* **Instructions for the task**
Every line that includes the word "from" is to be listed.

* **Stored data**
—————

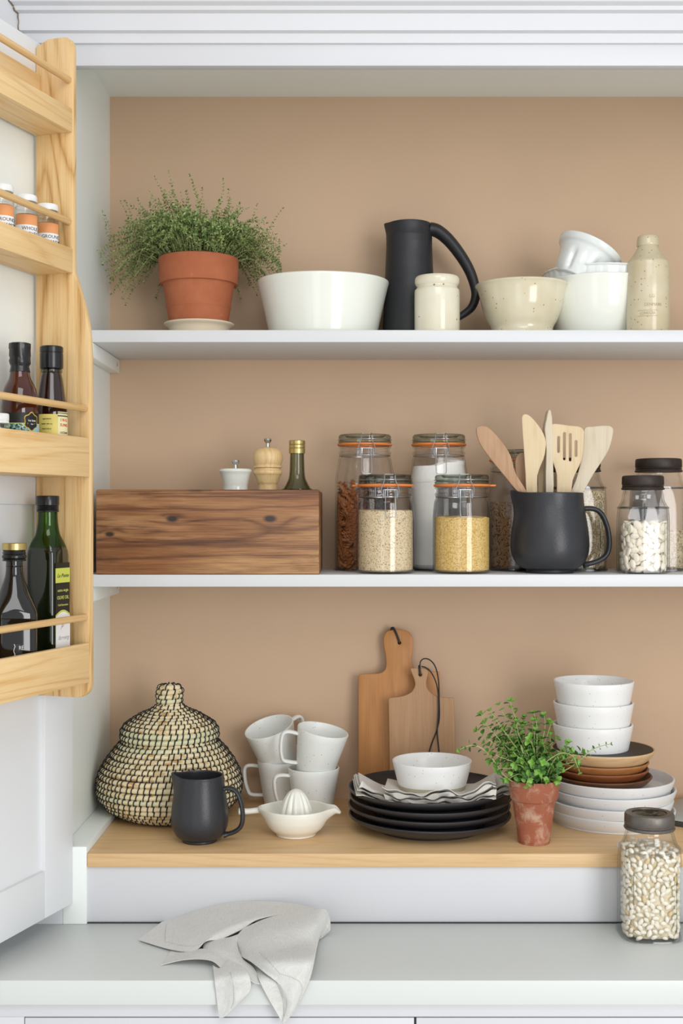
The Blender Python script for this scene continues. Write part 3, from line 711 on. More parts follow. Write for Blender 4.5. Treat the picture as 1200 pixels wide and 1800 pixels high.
def sprig(pts, sr, step, L, W, start=.2, mis=(0, 1, 2), wts=(5, 4, 2), tiltup=.5, jit=.5):
    pts = [Vector(p) for p in pts]; n = len(pts)
    gs.tube(pts, [sr*(1-.6*i/(n-1)) for i in range(n)], seg=5)
    acc = 0; side = rt.random()*PI; tot = sum((pts[i+1]-pts[i]).length for i in range(n-1)); run = 0
    for i in range(n-1):
        seg_ = (pts[i+1]-pts[i]); l = seg_.length; d = seg_.normalized() if l > 1e-6 else Vector((0, 0, 1))
        acc += l; run += l
        while acc > step:
            acc -= step
            if run/tot < start: continue
            q = pts[i+1]-d*acc; side += PI/2
            o = d.orthogonal().normalized(); o.rotate(Matrix.Rotation(side, 3, d))
            sc = rt.uniform(.7, 1.15)*(1.0 if run/tot < .9 else .8)
            for sg in (1, -1):
                dd = o*sg+d*tiltup+Vector((rt.uniform(-jit, jit), rt.uniform(-jit, jit), rt.uniform(-jit, jit)+.15))
                leaf(gl, q, dd, d, L*sc, W*sc, rt.choices(mis, wts)[0])
    for k_ in range(3):
        dd = (pts[-1]-pts[-2]).normalized()+Vector((rt.uniform(-.8, .8), rt.uniform(-.8, .8), rt.uniform(-.2, .8)))
        leaf(gl, pts[-1], dd, Vector((0, 0, 1)), L*.7, W*.7, rt.choices(mis, wts)[0])
for i in range(620):
    az = rt.uniform(0, 2*PI); u = rt.random()
    base = Vector((math.cos(az), math.sin(az), 0))*(.05*math.sqrt(rt.random())); base.z = .128
    el = rt.uniform(.15, 1.45) if u < .78 else rt.uniform(.0, .5)
    if math.sin(az) < -.25: el = max(el, .75)
    Ls = rt.uniform(.092, .152)*(1-.10*math.sin(el))
    if math.cos(az) < -.1: Ls *= 1.10
    yk = .62 if math.sin(az) > 0 else .8
    d = Vector((math.cos(az)*math.cos(el), math.sin(az)*math.cos(el)*yk, math.sin(el)))
    droop = rt.uniform(.0, .055)*math.cos(el)+.008
    pts = []
    for j in range(9):
        s_ = j/8
        q = base+d*Ls*s_; q.z += .030*math.sin(s_*PI)*math.cos(el)-droop*s_*s_
        q += Vector((rt.uniform(-1, 1), rt.uniform(-1, 1), rt.uniform(-1, 1)))*.0022
        rad_ = math.hypot(q.x, q.y)
        if rad_ < .078 and q.z < .146 and s_ > .2: q.z = max(q.z, .1405+.004*s_)
        q.y = max(-.12, min(.112, q.y)); q.x = max(-.182, min(.15, q.x))
        pts.append(q)
    sprig(pts, .00055, .0050, .0066, .0034, start=.22)
# the longer stray shoots one sees against the wall, from pixel columns of their tips
for (px, py, bx, by) in [(272, 312, 300, 372), (296, 302, 312, 372), (333, 308, 352, 366), (338, 318, 350, 360), (392, 316, 386, 360), (402, 334, 402, 372), (452, 360, 438, 404), (497, 366, 470, 412), (502, 430, 462, 460), (478, 392, 452, 420), (242, 350, 262, 398), (212, 355, 232, 410), (222, 358, 236, 400), (185, 380, 200, 440), (238, 470, 250, 440), (180, 372, 194, 418), (355, 332, 352, 372), (318, 340, 322, 372)]:
    yy = Yp+rt.uniform(-.02, .02)
    tip = P3(px, py, yy)-Vector((xp, Yp, Z1+zs)); mid = P3(bx, by, yy)-Vector((xp, Yp, Z1+zs))
    root = Vector((mid.x*.35, 0, .13))
    tip.x = max(tip.x, -.184); mid.x = max(mid.x, -.178)
    pts = cr([root, mid*.55+root*.45+Vector((0, 0, .01)), mid, mid*.4+tip*.6+Vector((rt.uniform(-.004, .004), 0, 0)), tip], 4)
    sprig(pts, .0006, .0065, .0052, .003, start=.35, wts=(5, 5, 1))
gs.build('stems', M['thyme_stem'], t); tag(gl.build('leaves', [M['thyme_a'], M['thyme_b'], M['thyme_c']], t, recalc=False, smooth=False), kind=None)

# --- large white bowl
Yb = .127; rb = .1215; hbw = .1035
t = G().lathe(shell(crp([(.001, 0), (.096, 0), (.099, .003), (.1025, .02), (.110, .055), (.118, .09), (rb, hbw)], 5), .006), 96, closed=True,
     fn=lambda th, r, z: ((r+.0012*math.sin(2*th+.5)*z/hbw)*math.cos(th), r*math.sin(th), z*(1+.012*math.sin(2*th+1.3)))).build('large_bowl', M['white_glaze'], loc=(X(568, Yb), Yb, Z1))
tag(t, 'large deep white bowl with slightly wavy rim, between thyme and black jug', 'bowl')

# --- tall black jug
Yj = .165; k = kk(Yj)
t = thing('tall_jug', 'tall tapering black pottery jug with long looping handle on upper shelf', 'jug', (X(719, Yj), Yj, Z1))
H = .2225
def spout(amp, w_, z0, z1, lift=.0, ang=PI, pull=0):
    def f(th, r, z):
        d = (th-ang+PI) % (2*PI)-PI
        e = math.exp(-(d/w_)**2)*smooth01((z-z0)/(z1-z0))
        rr_ = r+amp*e
        return (rr_*math.cos(th), r*math.sin(th)*(1-.15*e*pull)+0*amp, z+lift*e)
    return f
G().lathe(shell([(.001, 0), (.050, 0), (.0515, .002), (.0508, .02), (.0485, .06), (.0465, .11), (.0440, .165), (.0432, .185), (.0437, .187), (.0430, .1895), (.0436, .192), (.0430, .1945), (.0436, .197), (.0428, .200), (.0415, .208), (.0412, .218), (.0418, H)], .004),
          96, closed=True, fn=spout(.0060, .28, .194, H, .001)).build('jug_body', M['black_jug'], t)
def pxl(px, py): return Vector((X(px, Yj)-X(719, Yj), 0, Z(py, Yj)-Z1))
hp = cr([pxl(755, 403), pxl(768, 406), pxl(786, 420), pxl(805, 443), pxl(822, 470), pxl(832, 495), pxl(836, 518), pxl(830, 538), pxl(818, 550), pxl(800, 560), pxl(775, 566), pxl(757, 568)], 6)
n = len(hp)
G().tube(hp, [.0095*(1-i/n)**.8+.0036 for i in range(n)], [.011*(1-i/n)+.007 for i in range(n)], up=(0, 1, 0), seg=16).build('handle', M['black_jug'], t)

# --- cream crock jar
Yc = .055
t = G().lathe(shell(crp([(.001, 0), (.0385, 0), (.0405, .002), (.0408, .03), (.0408, .074), (.0395, .079), (.0372, .083), (.0366, .0855), (.0385, .088), (.0402, .0925), (.0402, .099), (.0385, .1025)], 4), .004), 72, closed=True).build('stoneware_crock', M['cream_glaze'], loc=(X(768, Yc), Yc, Z1))
tag(t, 'small cream stoneware crock with grooved neck in front of the black jug', 'jar')

# --- beige bowl
Yc = .096
t = G().lathe(shell(crp([(.001, .003), (.040, 0), (.0555, 0), (.0580, .004), (.0565, .012), (.0575, .019), (.064, .031), (.072, .052), (.0775, .075), (.0815, .088), (.085, .0935)], 5), .004), 80, closed=True).build('beige_bowl', M['beige_glaze'], loc=(X(917, Yc), Yc, Z1))
tag(t, 'glossy beige speckled bowl with flared rim and narrow foot', 'bowl')
# --- white mixing bowl, fluted dish, tilted mould
Yw = .142; xw = X(1052, Yw)
t = G().lathe(shell(crp([(.001, 0), (.070, 0), (.074, .004), (.080, .015), (.093, .045), (.101, .075), (.1045, .100), (.106, .1065)], 5), .005), 96, closed=True).build('mixing_bowl', M['white_glaze'], loc=(xw, Yw, Z1))
tag(t, 'rounded white mixing bowl behind the stoneware bottle holding the fluted dish', 'bowl')
def flute(n_, amp, z0, z1):
    return lambda th, r, z: ((r+amp*abs(math.cos(n_*th/2))*smooth01((z-z0)/(z1-z0)))*math.cos(th), (r+amp*abs(math.cos(n_*th/2))*smooth01((z-z0)/(z1-z0)))*math.sin(th), z)
t = G().lathe(shell(crp([(.001, 0), (.086, 0), (.092, .004), (.0975, .027), (.0995, .0475), (.1015, .0505)], 4), .0035), 144, closed=True, fn=flute(36, .0013, .005, .03)).build('fluted_dish', M['cool_glaze'], loc=(X(1050, Yw), Yw, Z1+.0735))
tag(t, 'shallow fluted white dish resting inside the mixing bowl', 'dish')
# mould: lobed cup lying tilted in the dish
def lobes(th, r, z):
    f = 1-.11*smooth01((.050-z)/.02)*max(0, math.cos(6*th+.6))**4*smooth01(z/.012)
    return (r*f*math.cos(th), r*f*math.sin(th), z)
t = G().lathe(shell(crp([(.001, 0), (.034, 0), (.040, .004), (.0455, .018), (.050, .040), (.054, .052), (.0595, .058), (.0625, .066)], 5), .004), 98, closed=True, fn=lobes).build('jelly_mould', M['cool_glaze'])
c = P3(1037, 441, .10); ax = Matrix.Rotation(.50, 4, 'Y') @ Matrix.Rotation(-.12, 4, 'X')
t.matrix_world = Matrix.Translation(c) @ ax @ Matrix.Translation((0, 0, -.066))
tag(t, 'tilted white lobed jelly mould lying on the fluted dish', 'mould')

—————

* **Written answer**
The Blender Python script for this scene continues. Write part 3, from line 711 on. More parts follow. Write for Blender 4.5. Treat the picture as 1200 pixels wide and 1800 pixels high.
# the longer stray shoots one sees against the wall, from pixel columns of their tips